# start of Provided material

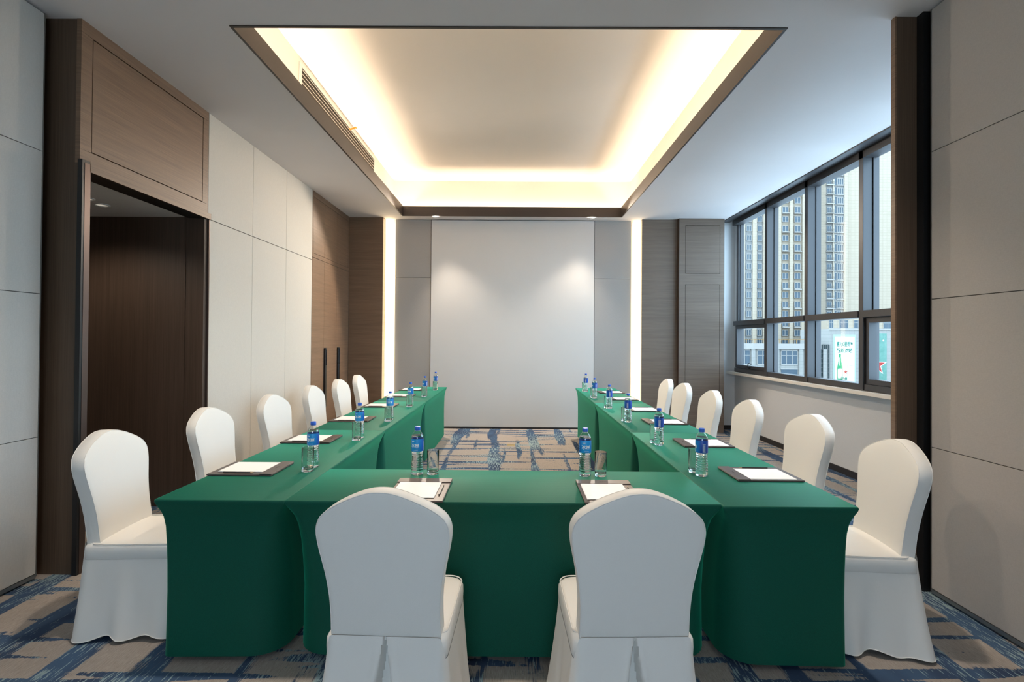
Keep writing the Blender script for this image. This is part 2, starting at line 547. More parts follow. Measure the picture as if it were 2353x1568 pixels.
def downlight(x, y, z, label, r=.045):
    root = empty('downlight', (x, y, z))
    tag(root, label, 'downlight', 'recessed downlights')
    bm = bmesh.new()
    lathe(bm, [(r, 0), (r, -.005), (r * .8, -.008), (r * .72, -.003), (r * .72, 0)], 24, cap0=False, cap1=False)
    obj('trim_ring', bm, M['socket'], root, 40)
    bm = bmesh.new()
    lathe(bm, [(r * .72, -.001), (r * .72, -.002)], 20)
    obj('lens', bm, M['lamp_face'], root)
    return root
downlight(-1.31, 8.10, Z, 'small round downlight above the left edge of the white back wall')
downlight(1.25, 8.15, Z, 'small round downlight above the right edge of the white back wall')
for (x, y, l) in ((-3.30, 3.95, 'round downlight in the lobby ceiling, nearer its far wall'), (-3.27, 3.77, 'round downlight in the lobby ceiling beside the near door jamb')):
    downlight(x, y, 2.53, l, .055)

spot('lobby_fill', (-3.45, 3.6, 2.50), (-3.5, 3.65, 0), 22, 150, .6, .05)  # added fill spot brightening the lobby, apart from its unlit fixtures
# left folding partition
def partition(name, side, x0, x1, yend, label):
    face = x1 if side < 0 else x0
    s = -side
    w = obj(name, B((x0, x1, -3.1, yend - .004, .03, Z - .01)), M['joint'])
    tag(w, label, 'partition', kind='structure')
    zs = [.035, .864, 1.737, 2.61, Z - .012]
    for i in range(4):
        xa, xb = (face, face + .008) if side < 0 else (face - .008, face)
        obj('fabric_panel', B((xa, xb, -3.1, yend - .006, zs[i] + .002, zs[i + 1] - .002), bev=.001), M['fabric_part'] if side < 0 else M['fabric_part_r'], w)
    xa, xb = (x0, face + .010) if side < 0 else (face - .010, x1)
    obj('edge_trim', B((xa, xb, yend - .006, yend, .02, Z - .008)), M['alu'], w)
    obj('bottom_rail', B((xa, xb, -3.1, yend - .006, .012, .034)), M['alu'], w)
    obj('floor_seal', B((x0 + .01, x1 - .01, -3.1, yend - .05, 0, .012)), M['black'], w)
    return w
partition('wall_left_partition', -1, -2.99, -2.906, 3.03, 'ivory fabric folding partition at the left edge, ending by the column')
partition('wall_right_partition', 1, 2.468, 2.55, 2.962, 'fabric folding partition filling the right edge, coloured darker for shade')
# right return wall
rw = obj('wall_right_return', B((2.318, 3.75, 3.042, 3.072, 0, Z)), M['wood_v'])
tag(rw, 'dark walnut upright wall between the right partition and the windows', 'wall', kind='structure')
obj('edge_board', B((2.308, 2.318, 3.040, 3.074, 0, Z)), M['wood'], rw)
obj('track_post', B((2.44, 2.56, 2.99, 3.04, 0, Z)), M['black'], rw)
# room behind the camera
tag(obj('wall_left_light_stop', B((-3.06, -3.0, -3.2, 3.13, 0, Z)), M['joint']), 'unseen wall added behind the left partition to stop light', 'wall', kind='structure')  # added out of view, keeps sky light from leaking past the partition
tag(obj('wall_right_light_stop', B((3.70, 3.78, -3.2, 3.05, 0, Z + .03), (3.44, 3.72, -3.2, 3.05, Z, Z + .03), (2.55, 3.72, -3.2, -3.1, 0, Z)), M['fabric_part']), 'unseen wall added behind the right partition to stop light', 'wall', kind='structure')  # added likewise on the right against leaking sky light
tag(obj('wall_back', B((-3.0, 2.56, -3.2, -3.1, 0, .9), (-3.0, 2.56, -3.2, -3.1, 2.45, Z), (-3.0, -1.15, -3.2, -3.1, .9, 2.45), (.95, 2.56, -3.2, -3.1, .9, 2.45)), M['fabric_part']), 'wall behind the camera with an added fill window', 'wall', kind='structure')
wb = obj('fill_window', B((-1.15, .95, -3.2, -3.1, .9, .96), (-1.15, .95, -3.2, -3.1, 2.39, 2.45), (-1.15, -1.09, -3.2, -3.1, .96, 2.39), (.89, .95, -3.2, -3.1, .96, 2.39), (-.13, -.07, -3.2, -3.1, .96, 2.39)), M['frame'])  # unseen opening added so sky light brightens the chair backs
tag(wb, 'grey framed fill window added behind the camera', 'window', kind='structure')

# ---------------- wardrobe on the left
cab = empty('built_in_cabinet', (XL, 7.4, 0))
tag(cab, 'walnut built-in cabinet with three tall doors at the far left', 'cabinet', None)
def cobj(name, b, m, parent=cab, bev=0):
    x0, x1, y0, y1, z0, z1 = b
    return obj(name, B((x0 - XL, x1 - XL, y0 - 7.4, y1 - 7.4, z0, z1), bev=bev), m, parent)
cobj('body', (XL - .011, XL - .006, 6.662, 8.15, 0, Z), M['joint'])
cobj('top_rail', (XL - .006, XL, 6.664, 8.148, 3.392, Z), M['wood'])
cobj('middle_rail', (XL - .006, XL, 6.664, 8.148, 2.572, 2.626), M['wood'])
cobj('side_stile', (XL - .006, XL, 6.664, 6.705, 2.628, 3.390), M['wood'])
cobj('side_stile', (XL - .006, XL, 8.108, 8.148, 2.628, 3.390), M['wood'])
dy = [6.709, 7.10, 7.60, 8.104]
for i in range(3):
    cobj('upper_door', (XL - .006, XL - .001, dy[i] + .002, dy[i + 1] - .002, 2.631, 3.387), M['wood'], bev=.001)
    y0 = 6.666 if i == 0 else dy[i]
    y1 = 8.146 if i == 2 else dy[i + 1]
    d = cobj('door', (XL - .006, XL, y0 + .002, y1 - .002, .06, 2.566), M['wood'], bev=.001)
    if i > 0:
        hy = (7.135, 7.66)[i - 1] - 7.4
        bm = bmesh.new()
        box(bm, 0, .028, hy - .028, hy + .028, .50, 1.09, bev=.004)
        box(bm, 0, .028, hy - .028, hy - .014, 1.09, 1.335, bev=.003)
        box(bm, 0, .028, hy + .014, hy + .028, 1.09, 1.335, bev=.003)
        box(bm, 0, .028, hy - .028, hy + .028, 1.315, 1.34, bev=.004)
        tag(obj('handle', bm, M['black'], d), 'long black handle')
cobj('plinth', (XL - .006, XL - .002, 6.664, 8.148, 0, .058), M['skirting'])

# ---------------- far wall
YB = 8.27
wf = obj('wall_far', B((-2.9, 3.75, 8.42, 8.55, 0, Z)), M['white_wall'])
tag(wf, 'far wall with white projection surface, grey panels and walnut boards', 'wall', kind='structure')
obj('walnut_panel', B((XL + .001, -2.168, 8.15, 8.17, .06, Z)), M['wood'], wf)
obj('walnut_return', B((-2.182, -2.168, 8.17, 8.40, 0, Z)), M['wood'], wf)
for (x0, x1) in ((-2.0, -1.408), (1.321, 1.922)):
    obj('grey_panel', B((x0, x1, 8.29, 8.40, .03, 2.498), bev=.001), M['fabric_grey'], wf)
    obj('grey_panel', B((x0, x1, 8.29, 8.40, 2.502, Z - .002), bev=.001), M['fabric_grey'], wf)
obj('projection_surface', B((-1.398, 1.311, 8.275, 8.40, .028, Z - .012), bev=.001), M['screen'], wf)
obj('panel_joint', B((-1.408, -1.398, 8.30, 8.40, .03, Z), (1.311, 1.321, 8.30, 8.40, .03, Z)), M['black'], wf)
obj('walnut_panel', B((2.078, 2.655, 8.19, 8.22, .06, Z)), M['wood_r'], wf)
obj('walnut_return', B((2.078, 2.09, 8.22, 8.40, 0, Z)), M['wood_r'], wf)
tag(obj('baseboard_far', B((-2.17, 2.66, 8.268, 8.285, 0, .026), (XL, -2.17, 8.145, 8.16, 0, .058), (2.08, 2.66, 8.185, 8.2, 0, .058)), M['skirting']),
    'thin black skirting along the far wall', 'skirting', kind='structure')
for (x0, x1, l) in ((-2.168, -2.03, 'left'), (1.95, 2.078, 'right')):
    o = obj('light_strip', B((x0 + .012, x1, 8.262, 8.30, .02, Z - .004)), M['strip_led'])
    tag(o, 'glowing upright light strip on the %s of the far wall' % l, 'light strip', 'upright light strips of the far wall')
    obj('recess_lining', B((x0 - .0, x1 + .03, 8.395, 8.40, 0, Z)), M['cove'], wf)
# walnut pier on the right of the far wall
pr = obj('wall_pier', B((2.668, 3.385, 8.13, 8.42, 0, Z)), M['joint'])
tag(pr, 'projecting walnut pier in the far right corner', 'wall', kind='structure')
FY0, FY1 = 8.10, 8.13
for b in ((2.664, 2.760, 0, Z), (3.322, 3.392, 0, Z), (2.760, 3.322, 3.357, Z), (2.760, 3.322, 2.395, 2.573), (2.760, 3.322, 0, .12)):
    obj('walnut_rail', B((b[0], b[1], FY0, FY1, b[2], b[3])), M['wood_r'], pr)
obj('walnut_panel', B((2.765, 3.317, FY0 + .001, FY1, 2.578, 3.352), bev=.001), M['wood_r'], pr)
obj('walnut_panel', B((2.765, 3.317, FY0 + .001, FY1, .125, 2.390), bev=.001), M['wood_r'], pr)
obj('side_board', B((3.385, 3.392, 8.13, 8.42, 0, Z)), M['wood_r'], pr)
obj('side_board', B((2.655, 2.664, 8.10, 8.30, 0, Z)), M['wood_dark'], pr)

# ---------------- window wall
XW = 3.70
wr = obj('wall_right', B((XW, 3.78, 3.07, 8.6, 0, .935)), M['fabric_sill'])
tag(wr, 'low pale grey wall under the windows', 'wall', kind='structure')
obj('corner_return', B((3.392, XW, 8.41, 8.43, 0, Z + .4)), M['white_wall'], wr)
obj('window_reveal', B((XW + .001, 3.738, 8.285, 8.42, .97, Z + .4)), M['white_wall'], wr)
obj('wall_over_window', B((3.46, 3.85, 3.07, 8.6, Z + .03, Z + .4)), M['white_wall'], wr)
bb = obj('baseboard_right', B((XW - .012, XW, 3.08, 8.41, 0, .07), (3.40, XW, 8.398, 8.41, 0, .07)), M['skirting'])
tag(bb, 'black skirting under the window wall', 'skirting', kind='structure')
hd = obj('trim_2', B((3.44, 3.50, 3.08, 8.41, Z - .012, Z + .03), (3.50, 3.60, 3.08, 8.41, Z + .004, Z + .03)), M['frame'])
tag(hd, 'grey metal channel between ceiling edge and window heads', 'window trim', kind='structure')

win = empty('window_1', (0, 0, 0))
tag(win, 'wide grey aluminium window in four visible bays over a cream sill', 'window', kind='structure')
obj('window_sill', B((3.555, 3.80, 3.08, 8.405, .935, .978), bev=.004), M['stone'], win)
MY = [3.30, 4.225, 5.21, 6.19, 7.18, 8.25]     # mullion centres
for i, y in enumerate(MY):
    last = i == 5
    obj('mullion', B((3.67 if last else 3.60, 3.70, y - .033, y + .033, .98, Z + .02), bev=.003), M['frame'], win)
    obj('mullion_cap', B((3.70, 3.76, y - .045, y + .045, .98, Z + .02)), M['frame'], win)
obj('head_rail', B((3.60, 3.74, 3.08, 8.28, 3.395, Z + .03)), M['frame'], win)
for i in range(5):
    y0, y1 = MY[i] + .033, MY[i + 1] - .033
    sash = i in (1, 4)
    obj('bottom_rail', B((3.61, 3.74, y0, y1, .98, 1.045), bev=.003), M['frame'], win)
    obj('transom', B((3.59, 3.74, y0, y1, 1.735, 1.808), bev=.003), M['frame'], win)
    obj('pane', B((3.705, 3.711, y0, y1, 1.80, 3.40)), M['pane'], win)
    if sash:
        s = empty('opening_sash', (0, 0, 0), parent=win)
        obj('sash_frame', B((3.625, 3.72, y0 + .005, y0 + .055, 1.05, 1.732), (3.625, 3.72, y1 - .055, y1 - .005, 1.05, 1.732),
                            (3.625, 3.72, y0 + .055, y1 - .055, 1.05, 1.10), (3.625, 3.72, y0 + .055, y1 - .055, 1.68, 1.732)), M['frame'], s)
        obj('pane', B((3.70, 3.706, y0 + .05, y1 - .05, 1.09, 1.69)), M['pane'], s)
        bm = bmesh.new()
        ym = (y0 + y1) / 2
        box(bm, 3.595, 3.63, ym - .03, ym + .03, 1.06, 1.085, bev=.003)
        tube(bm, [(3.60, ym, 1.085), (3.60, ym, 1.13), (3.60, ym - .04, 1.14), (3.60, ym - .11, 1.135)], .008, 8)
        obj('handle', bm, M['black'], s, 40)
    else:
        obj('pane', B((3.705, 3.711, y0, y1, 1.03, 1.75)), M['pane'], win)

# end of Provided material

» **Exercise brief**
From the first line above through the line containing "downlight(x, y, 2.53, l, .055)", copy everything exactly, without the pictures.

» **Solution for this task**
Keep writing the Blender script for this image. This is part 2, starting at line 547. More parts follow. Measure the picture as if it were 2353x1568 pixels.
def downlight(x, y, z, label, r=.045):
    root = empty('downlight', (x, y, z))
    tag(root, label, 'downlight', 'recessed downlights')
    bm = bmesh.new()
    lathe(bm, [(r, 0), (r, -.005), (r * .8, -.008), (r * .72, -.003), (r * .72, 0)], 24, cap0=False, cap1=False)
    obj('trim_ring', bm, M['socket'], root, 40)
    bm = bmesh.new()
    lathe(bm, [(r * .72, -.001), (r * .72, -.002)], 20)
    obj('lens', bm, M['lamp_face'], root)
    return root
downlight(-1.31, 8.10, Z, 'small round downlight above the left edge of the white back wall')
downlight(1.25, 8.15, Z, 'small round downlight above the right edge of the white back wall')
for (x, y, l) in ((-3.30, 3.95, 'round downlight in the lobby ceiling, nearer its far wall'), (-3.27, 3.77, 'round downlight in the lobby ceiling beside the near door jamb')):
    downlight(x, y, 2.53, l, .055)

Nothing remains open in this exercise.